Bei unterschiedlichen Urlaubsansprüchen gilt dies aber nicht. Ansprüche z.B. auf Bildungs- oder Sonderurlaub nach speziellen Gesetzen behandeln nicht den Anspruch auf Erholungsurlaub, sondern weitergehende Ansprüche. In solchen Konstellationen kann die Tilgungsregelung des § 366 Abs. 2 BGB angewandt werden.

II. Lösung im konkreten Fall

Der Arbeitgeber hatte im konkreten Fall bereits 15 Tage Urlaub gewährt. Er hatte dabei nicht zum Ausdruck gebracht, ob er diese 15 Tage auf den gesetzlichen Mindesturlaub oder aber auf den tariflichen Mehrurlaub anrechnen möchte. Die Arbeitnehmerin ist Ende Februar 2009 aus dem Arbeitsverhältnis ausgeschieden. Zu diesem Zeitpunkt waren übertarifliche Urlaubsansprüche bereits sowohl nach dem Tarifvertrag als auch nach dem neuen Urlaubsrecht für Dauerkranke verfallen. Es konnte also rein gedanklich nur der gesetzliche Urlaubsanspruch übrig bleiben. Der Arbeitgeber hatte aber 15 Tage Urlaub schon gewährt, so dass nach Auffassung des Bundesarbeitsgerichts ohnehin nur noch rein gedanklich fünf Urlaubstage verbleiben konnten. In eben dieser Höhe von fünf Urlaubstagen wurde daher der Arbeitgeber zur weiteren Urlaubsabgeltung verurteilt.

Hinweis für die Praxis:

Die Entscheidung des Bundesarbeitsgerichts macht deutlich, dass bei fehlenden Tilgungsbestimmungen die Regelung des § 366 BGB keine Anwendung findet.
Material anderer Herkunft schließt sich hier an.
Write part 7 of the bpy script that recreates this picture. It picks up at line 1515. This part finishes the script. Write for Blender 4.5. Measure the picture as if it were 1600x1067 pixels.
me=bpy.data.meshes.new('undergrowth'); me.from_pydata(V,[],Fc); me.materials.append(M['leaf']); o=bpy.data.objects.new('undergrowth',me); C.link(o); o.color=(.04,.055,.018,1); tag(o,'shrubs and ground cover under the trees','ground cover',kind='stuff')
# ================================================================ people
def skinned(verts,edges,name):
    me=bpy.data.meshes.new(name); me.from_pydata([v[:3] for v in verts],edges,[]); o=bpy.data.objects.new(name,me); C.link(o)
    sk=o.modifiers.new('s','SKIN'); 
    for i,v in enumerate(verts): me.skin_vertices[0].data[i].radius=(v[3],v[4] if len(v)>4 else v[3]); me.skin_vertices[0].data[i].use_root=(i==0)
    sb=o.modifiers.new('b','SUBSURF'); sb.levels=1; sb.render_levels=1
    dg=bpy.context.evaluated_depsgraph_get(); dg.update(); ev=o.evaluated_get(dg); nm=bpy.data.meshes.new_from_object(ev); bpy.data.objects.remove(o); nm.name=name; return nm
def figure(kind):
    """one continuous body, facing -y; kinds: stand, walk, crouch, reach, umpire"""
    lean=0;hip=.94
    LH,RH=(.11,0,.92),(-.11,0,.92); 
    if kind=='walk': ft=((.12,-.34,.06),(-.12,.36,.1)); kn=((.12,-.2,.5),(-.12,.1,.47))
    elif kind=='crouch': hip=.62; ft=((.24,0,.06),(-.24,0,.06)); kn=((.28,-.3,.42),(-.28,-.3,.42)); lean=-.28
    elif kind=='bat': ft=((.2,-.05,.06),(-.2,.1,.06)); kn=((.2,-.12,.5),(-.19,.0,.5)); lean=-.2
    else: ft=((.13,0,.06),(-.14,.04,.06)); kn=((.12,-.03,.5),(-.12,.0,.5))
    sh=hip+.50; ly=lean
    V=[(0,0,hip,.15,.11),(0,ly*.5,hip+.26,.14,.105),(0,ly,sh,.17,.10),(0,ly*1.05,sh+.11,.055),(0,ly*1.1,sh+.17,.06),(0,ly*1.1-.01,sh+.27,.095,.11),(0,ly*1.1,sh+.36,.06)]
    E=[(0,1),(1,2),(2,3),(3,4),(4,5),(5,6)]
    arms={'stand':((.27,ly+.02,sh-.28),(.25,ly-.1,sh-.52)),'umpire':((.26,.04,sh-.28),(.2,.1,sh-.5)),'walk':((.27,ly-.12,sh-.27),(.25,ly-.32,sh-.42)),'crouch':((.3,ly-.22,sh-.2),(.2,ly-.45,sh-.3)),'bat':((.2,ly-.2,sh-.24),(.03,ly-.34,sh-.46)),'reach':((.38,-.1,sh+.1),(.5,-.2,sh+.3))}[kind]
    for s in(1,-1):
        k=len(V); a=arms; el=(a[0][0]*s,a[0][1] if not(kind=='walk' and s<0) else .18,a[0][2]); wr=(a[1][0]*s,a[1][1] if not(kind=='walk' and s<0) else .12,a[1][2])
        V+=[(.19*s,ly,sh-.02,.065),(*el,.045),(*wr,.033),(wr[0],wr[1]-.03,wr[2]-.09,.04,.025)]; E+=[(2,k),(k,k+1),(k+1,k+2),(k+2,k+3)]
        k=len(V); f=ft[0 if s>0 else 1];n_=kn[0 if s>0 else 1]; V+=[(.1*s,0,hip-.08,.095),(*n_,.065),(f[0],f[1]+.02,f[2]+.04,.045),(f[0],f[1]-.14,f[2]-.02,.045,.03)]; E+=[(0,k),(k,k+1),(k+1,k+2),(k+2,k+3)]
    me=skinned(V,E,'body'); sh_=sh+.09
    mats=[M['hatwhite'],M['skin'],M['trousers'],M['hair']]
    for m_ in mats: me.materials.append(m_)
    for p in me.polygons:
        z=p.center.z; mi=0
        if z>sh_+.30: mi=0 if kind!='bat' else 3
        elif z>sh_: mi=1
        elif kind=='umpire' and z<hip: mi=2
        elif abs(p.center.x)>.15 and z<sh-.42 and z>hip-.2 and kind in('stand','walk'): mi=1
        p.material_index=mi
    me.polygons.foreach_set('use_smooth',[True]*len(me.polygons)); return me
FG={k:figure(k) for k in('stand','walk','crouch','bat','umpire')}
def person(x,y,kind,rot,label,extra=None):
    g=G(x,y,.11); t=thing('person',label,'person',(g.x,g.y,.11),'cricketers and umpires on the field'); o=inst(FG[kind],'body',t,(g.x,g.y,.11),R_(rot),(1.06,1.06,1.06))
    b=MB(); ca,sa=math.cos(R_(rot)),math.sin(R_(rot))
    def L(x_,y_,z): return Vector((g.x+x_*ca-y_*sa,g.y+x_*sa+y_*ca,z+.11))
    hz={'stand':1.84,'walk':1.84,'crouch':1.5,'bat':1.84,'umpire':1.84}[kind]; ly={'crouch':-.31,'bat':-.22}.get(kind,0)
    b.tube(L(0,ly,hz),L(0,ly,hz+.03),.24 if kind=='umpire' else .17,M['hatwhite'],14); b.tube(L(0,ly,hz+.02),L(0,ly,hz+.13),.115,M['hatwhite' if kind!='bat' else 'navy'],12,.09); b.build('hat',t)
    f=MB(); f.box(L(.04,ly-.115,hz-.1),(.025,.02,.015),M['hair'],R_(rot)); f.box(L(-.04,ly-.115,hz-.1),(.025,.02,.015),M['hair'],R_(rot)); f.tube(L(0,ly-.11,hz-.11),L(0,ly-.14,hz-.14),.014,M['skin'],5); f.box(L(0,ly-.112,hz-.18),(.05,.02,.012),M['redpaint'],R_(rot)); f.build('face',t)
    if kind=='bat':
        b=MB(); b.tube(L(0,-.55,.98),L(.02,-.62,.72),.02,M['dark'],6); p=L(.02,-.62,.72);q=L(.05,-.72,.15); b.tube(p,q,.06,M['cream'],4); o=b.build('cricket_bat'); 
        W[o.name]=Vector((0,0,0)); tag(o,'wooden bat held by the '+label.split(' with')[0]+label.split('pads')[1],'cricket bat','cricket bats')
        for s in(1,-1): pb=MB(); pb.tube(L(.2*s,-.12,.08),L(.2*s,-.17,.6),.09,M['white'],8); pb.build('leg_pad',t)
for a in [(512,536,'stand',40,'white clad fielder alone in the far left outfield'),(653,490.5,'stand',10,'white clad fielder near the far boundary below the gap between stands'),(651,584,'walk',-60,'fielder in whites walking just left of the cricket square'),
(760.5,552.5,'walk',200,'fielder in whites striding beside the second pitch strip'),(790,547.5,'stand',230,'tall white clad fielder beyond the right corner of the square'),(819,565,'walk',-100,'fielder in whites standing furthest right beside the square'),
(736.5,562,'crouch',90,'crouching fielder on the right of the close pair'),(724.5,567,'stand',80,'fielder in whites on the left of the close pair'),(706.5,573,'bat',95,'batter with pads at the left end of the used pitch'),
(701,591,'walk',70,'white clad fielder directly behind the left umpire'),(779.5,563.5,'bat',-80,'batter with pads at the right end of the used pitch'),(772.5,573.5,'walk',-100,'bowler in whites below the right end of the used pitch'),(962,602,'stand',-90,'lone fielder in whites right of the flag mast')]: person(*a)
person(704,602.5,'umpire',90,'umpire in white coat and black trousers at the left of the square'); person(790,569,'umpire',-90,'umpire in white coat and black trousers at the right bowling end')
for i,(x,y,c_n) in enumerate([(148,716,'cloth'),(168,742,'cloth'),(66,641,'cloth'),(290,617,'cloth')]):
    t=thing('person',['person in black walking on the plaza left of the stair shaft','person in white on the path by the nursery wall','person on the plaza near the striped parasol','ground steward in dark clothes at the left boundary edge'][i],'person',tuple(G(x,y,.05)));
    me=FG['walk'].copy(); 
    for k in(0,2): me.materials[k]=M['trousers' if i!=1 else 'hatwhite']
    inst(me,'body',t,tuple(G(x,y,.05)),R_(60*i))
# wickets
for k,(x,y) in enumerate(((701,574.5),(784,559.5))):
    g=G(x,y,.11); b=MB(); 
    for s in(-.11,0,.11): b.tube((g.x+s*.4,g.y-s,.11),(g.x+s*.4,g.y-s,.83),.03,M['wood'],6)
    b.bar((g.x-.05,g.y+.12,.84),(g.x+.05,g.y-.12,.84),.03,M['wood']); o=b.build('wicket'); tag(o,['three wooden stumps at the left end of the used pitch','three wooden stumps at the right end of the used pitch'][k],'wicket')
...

Arbeitgeber sollten aber grundsätzlich ein Interesse daran haben, zunächst auf den gesetzlichen Urlaub zu leisten, da dieser in jedem Fall erfüllt werden muss. Für die Arbeitsvertragsgestaltung empfiehlt es sich daher, eine konkrete Tilgungsbestimmung aufzunehmen, um so Unklarheiten zu vermeiden. Das Bundesarbeitsgericht hat ausdrücklich klargestellt, dass einzelvertragliche Tilgungsbestimmungen möglich und zulässig sind.